Yearly change in energy consumption of manufacturing due to the efficiency effect
(upward bar indicates energy consumption increased because the amount of energy used per unit of economic value increased).

Graph for Abbott's base level logic

Source: Bureau of Resource and Energy Economics (2012)

To illustrate how this might play out, let’s imagine a baseline was set using the years 1998-99 to 2001-02. The odds are some firms would be paying a penalty in the years 2003-04 and 2004-05, even though they might also be able to receive money from the Direct Action Emission Reduction Fund in 2008-09, and then pay the penalty again on 2009-10.

This little example also serves to illustrate why it’s so important that the Emissions Reduction Fund incorporates penalties, not just incentives. And not only that, it also shows why the penalties must be of a value at least as high as the incentives. That’s because even though firms in some years might reduce their emissions, this benefit for the climate can be completely offset the next year when they increase emissions.

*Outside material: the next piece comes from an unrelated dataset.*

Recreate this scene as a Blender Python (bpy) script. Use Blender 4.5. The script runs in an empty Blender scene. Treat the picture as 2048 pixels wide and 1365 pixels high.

Overall emissions may end up no lower than business as usual when you average out the years. If we only provided incentives and no penalties firms could pocket taxpayers money, while emissions would end up no lower than if the scheme hadn’t existed.

Now of course without individual firm or even individual facility data it’s hard to be certain of exact outcomes. Also, if the emissions intensity baselines were based on physical production – rather than economic value – we might get a different answer. For example, analysis by Reputex suggests that most firms wouldn’t exceed baselines based on physical production.

But this creates its own problems. If firms can be expected to naturally reduce emissions intensity per unit of physical production then taxpayers could end up giving firms money for what are illusory emission reductions.

In the end what’s safe to say is that it’s not quite as simple as Abbott’s homely logic.